__EXERCISE REQUIREMENTS__: Leave the pictures out. Return all other data exactly.
***
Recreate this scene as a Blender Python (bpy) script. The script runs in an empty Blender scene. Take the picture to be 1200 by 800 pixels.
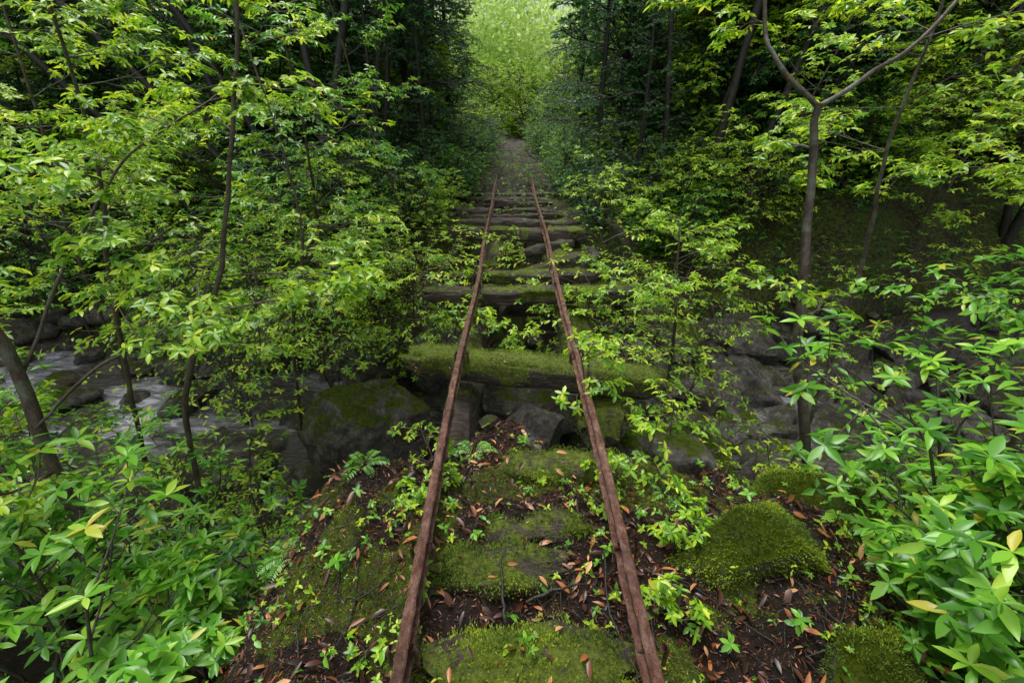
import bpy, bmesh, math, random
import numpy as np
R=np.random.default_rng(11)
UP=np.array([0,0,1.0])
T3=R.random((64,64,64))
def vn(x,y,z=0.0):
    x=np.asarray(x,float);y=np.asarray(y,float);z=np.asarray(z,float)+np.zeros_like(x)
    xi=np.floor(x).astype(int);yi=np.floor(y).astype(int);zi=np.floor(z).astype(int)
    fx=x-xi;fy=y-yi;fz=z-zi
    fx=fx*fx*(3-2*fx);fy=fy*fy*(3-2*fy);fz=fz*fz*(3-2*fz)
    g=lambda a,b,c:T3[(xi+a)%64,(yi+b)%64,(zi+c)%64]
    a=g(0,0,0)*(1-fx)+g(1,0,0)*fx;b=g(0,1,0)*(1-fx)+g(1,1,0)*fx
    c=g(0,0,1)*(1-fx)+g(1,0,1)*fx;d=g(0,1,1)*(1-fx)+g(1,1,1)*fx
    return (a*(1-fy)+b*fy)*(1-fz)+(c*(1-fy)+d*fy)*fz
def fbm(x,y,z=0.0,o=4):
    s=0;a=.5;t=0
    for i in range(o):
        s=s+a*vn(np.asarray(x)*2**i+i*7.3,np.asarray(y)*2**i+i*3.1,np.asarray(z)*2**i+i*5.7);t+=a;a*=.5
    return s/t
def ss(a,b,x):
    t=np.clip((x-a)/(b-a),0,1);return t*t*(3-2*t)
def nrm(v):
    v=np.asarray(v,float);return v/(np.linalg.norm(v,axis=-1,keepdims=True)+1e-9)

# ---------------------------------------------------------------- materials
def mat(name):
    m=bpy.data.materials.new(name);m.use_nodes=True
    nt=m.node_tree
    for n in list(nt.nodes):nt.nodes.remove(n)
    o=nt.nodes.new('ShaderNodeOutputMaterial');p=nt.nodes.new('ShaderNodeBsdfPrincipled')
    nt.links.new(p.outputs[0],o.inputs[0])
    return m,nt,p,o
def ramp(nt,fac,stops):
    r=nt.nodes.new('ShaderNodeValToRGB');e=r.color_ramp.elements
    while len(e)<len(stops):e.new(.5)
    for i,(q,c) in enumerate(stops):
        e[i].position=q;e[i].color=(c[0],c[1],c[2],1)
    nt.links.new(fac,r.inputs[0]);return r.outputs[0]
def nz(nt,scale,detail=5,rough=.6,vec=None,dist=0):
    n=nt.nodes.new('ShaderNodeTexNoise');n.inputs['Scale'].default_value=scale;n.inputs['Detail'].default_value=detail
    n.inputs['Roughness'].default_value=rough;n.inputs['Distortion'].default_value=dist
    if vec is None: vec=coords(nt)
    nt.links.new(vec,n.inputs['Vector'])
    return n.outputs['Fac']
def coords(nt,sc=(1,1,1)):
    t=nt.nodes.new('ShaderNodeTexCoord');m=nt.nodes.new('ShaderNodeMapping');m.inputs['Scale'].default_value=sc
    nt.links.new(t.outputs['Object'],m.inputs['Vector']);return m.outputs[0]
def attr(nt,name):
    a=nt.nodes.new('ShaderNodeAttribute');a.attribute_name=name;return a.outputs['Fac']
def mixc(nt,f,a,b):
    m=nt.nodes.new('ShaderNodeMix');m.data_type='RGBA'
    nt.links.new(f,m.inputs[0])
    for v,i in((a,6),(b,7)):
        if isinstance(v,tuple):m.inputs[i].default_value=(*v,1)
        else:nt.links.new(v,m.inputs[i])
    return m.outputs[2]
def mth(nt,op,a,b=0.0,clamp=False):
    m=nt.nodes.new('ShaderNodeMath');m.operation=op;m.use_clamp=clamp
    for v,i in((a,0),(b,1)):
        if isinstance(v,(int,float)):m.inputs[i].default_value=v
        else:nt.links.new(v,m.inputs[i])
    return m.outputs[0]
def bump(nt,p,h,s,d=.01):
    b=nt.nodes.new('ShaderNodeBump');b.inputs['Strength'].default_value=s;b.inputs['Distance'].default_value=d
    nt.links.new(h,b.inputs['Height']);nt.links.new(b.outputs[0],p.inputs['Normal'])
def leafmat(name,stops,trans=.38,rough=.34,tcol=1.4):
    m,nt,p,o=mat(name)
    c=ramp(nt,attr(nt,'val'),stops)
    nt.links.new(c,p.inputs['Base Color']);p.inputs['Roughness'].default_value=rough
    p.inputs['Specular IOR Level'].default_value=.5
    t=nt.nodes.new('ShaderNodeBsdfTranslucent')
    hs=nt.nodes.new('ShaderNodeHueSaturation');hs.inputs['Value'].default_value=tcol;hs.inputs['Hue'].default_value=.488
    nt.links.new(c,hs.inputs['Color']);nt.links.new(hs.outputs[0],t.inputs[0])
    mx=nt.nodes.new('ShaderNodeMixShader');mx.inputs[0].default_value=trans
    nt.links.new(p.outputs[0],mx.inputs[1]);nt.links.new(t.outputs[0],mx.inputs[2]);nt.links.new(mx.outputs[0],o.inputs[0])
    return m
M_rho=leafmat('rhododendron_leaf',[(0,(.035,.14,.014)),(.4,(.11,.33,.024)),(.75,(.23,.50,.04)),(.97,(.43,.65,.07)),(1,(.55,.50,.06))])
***
__FULL OUTPUT__:
Recreate this scene as a Blender Python (bpy) script. The script runs in an empty Blender scene. Take the picture to be 1200 by 800 pixels.
import bpy, bmesh, math, random
import numpy as np
R=np.random.default_rng(11)
UP=np.array([0,0,1.0])
T3=R.random((64,64,64))
def vn(x,y,z=0.0):
    x=np.asarray(x,float);y=np.asarray(y,float);z=np.asarray(z,float)+np.zeros_like(x)
    xi=np.floor(x).astype(int);yi=np.floor(y).astype(int);zi=np.floor(z).astype(int)
    fx=x-xi;fy=y-yi;fz=z-zi
    fx=fx*fx*(3-2*fx);fy=fy*fy*(3-2*fy);fz=fz*fz*(3-2*fz)
    g=lambda a,b,c:T3[(xi+a)%64,(yi+b)%64,(zi+c)%64]
    a=g(0,0,0)*(1-fx)+g(1,0,0)*fx;b=g(0,1,0)*(1-fx)+g(1,1,0)*fx
    c=g(0,0,1)*(1-fx)+g(1,0,1)*fx;d=g(0,1,1)*(1-fx)+g(1,1,1)*fx
    return (a*(1-fy)+b*fy)*(1-fz)+(c*(1-fy)+d*fy)*fz
def fbm(x,y,z=0.0,o=4):
    s=0;a=.5;t=0
    for i in range(o):
        s=s+a*vn(np.asarray(x)*2**i+i*7.3,np.asarray(y)*2**i+i*3.1,np.asarray(z)*2**i+i*5.7);t+=a;a*=.5
    return s/t
def ss(a,b,x):
    t=np.clip((x-a)/(b-a),0,1);return t*t*(3-2*t)
def nrm(v):
    v=np.asarray(v,float);return v/(np.linalg.norm(v,axis=-1,keepdims=True)+1e-9)

# ---------------------------------------------------------------- materials
def mat(name):
    m=bpy.data.materials.new(name);m.use_nodes=True
    nt=m.node_tree
    for n in list(nt.nodes):nt.nodes.remove(n)
    o=nt.nodes.new('ShaderNodeOutputMaterial');p=nt.nodes.new('ShaderNodeBsdfPrincipled')
    nt.links.new(p.outputs[0],o.inputs[0])
    return m,nt,p,o
def ramp(nt,fac,stops):
    r=nt.nodes.new('ShaderNodeValToRGB');e=r.color_ramp.elements
    while len(e)<len(stops):e.new(.5)
    for i,(q,c) in enumerate(stops):
        e[i].position=q;e[i].color=(c[0],c[1],c[2],1)
    nt.links.new(fac,r.inputs[0]);return r.outputs[0]
def nz(nt,scale,detail=5,rough=.6,vec=None,dist=0):
    n=nt.nodes.new('ShaderNodeTexNoise');n.inputs['Scale'].default_value=scale;n.inputs['Detail'].default_value=detail
    n.inputs['Roughness'].default_value=rough;n.inputs['Distortion'].default_value=dist
    if vec is None: vec=coords(nt)
    nt.links.new(vec,n.inputs['Vector'])
    return n.outputs['Fac']
def coords(nt,sc=(1,1,1)):
    t=nt.nodes.new('ShaderNodeTexCoord');m=nt.nodes.new('ShaderNodeMapping');m.inputs['Scale'].default_value=sc
    nt.links.new(t.outputs['Object'],m.inputs['Vector']);return m.outputs[0]
def attr(nt,name):
    a=nt.nodes.new('ShaderNodeAttribute');a.attribute_name=name;return a.outputs['Fac']
def mixc(nt,f,a,b):
    m=nt.nodes.new('ShaderNodeMix');m.data_type='RGBA'
    nt.links.new(f,m.inputs[0])
    for v,i in((a,6),(b,7)):
        if isinstance(v,tuple):m.inputs[i].default_value=(*v,1)
        else:nt.links.new(v,m.inputs[i])
    return m.outputs[2]
def mth(nt,op,a,b=0.0,clamp=False):
    m=nt.nodes.new('ShaderNodeMath');m.operation=op;m.use_clamp=clamp
    for v,i in((a,0),(b,1)):
        if isinstance(v,(int,float)):m.inputs[i].default_value=v
        else:nt.links.new(v,m.inputs[i])
    return m.outputs[0]
def bump(nt,p,h,s,d=.01):
    b=nt.nodes.new('ShaderNodeBump');b.inputs['Strength'].default_value=s;b.inputs['Distance'].default_value=d
    nt.links.new(h,b.inputs['Height']);nt.links.new(b.outputs[0],p.inputs['Normal'])
def leafmat(name,stops,trans=.38,rough=.34,tcol=1.4):
    m,nt,p,o=mat(name)
    c=ramp(nt,attr(nt,'val'),stops)
    nt.links.new(c,p.inputs['Base Color']);p.inputs['Roughness'].default_value=rough
    p.inputs['Specular IOR Level'].default_value=.5
    t=nt.nodes.new('ShaderNodeBsdfTranslucent')
    hs=nt.nodes.new('ShaderNodeHueSaturation');hs.inputs['Value'].default_value=tcol;hs.inputs['Hue'].default_value=.488
    nt.links.new(c,hs.inputs['Color']);nt.links.new(hs.outputs[0],t.inputs[0])
    mx=nt.nodes.new('ShaderNodeMixShader');mx.inputs[0].default_value=trans
    nt.links.new(p.outputs[0],mx.inputs[1]);nt.links.new(t.outputs[0],mx.inputs[2]);nt.links.new(mx.outputs[0],o.inputs[0])
    return m
M_rho=leafmat('rhododendron_leaf',[(0,(.035,.14,.014)),(.4,(.11,.33,.024)),(.75,(.23,.50,.04)),(.97,(.43,.65,.07)),(1,(.55,.50,.06))])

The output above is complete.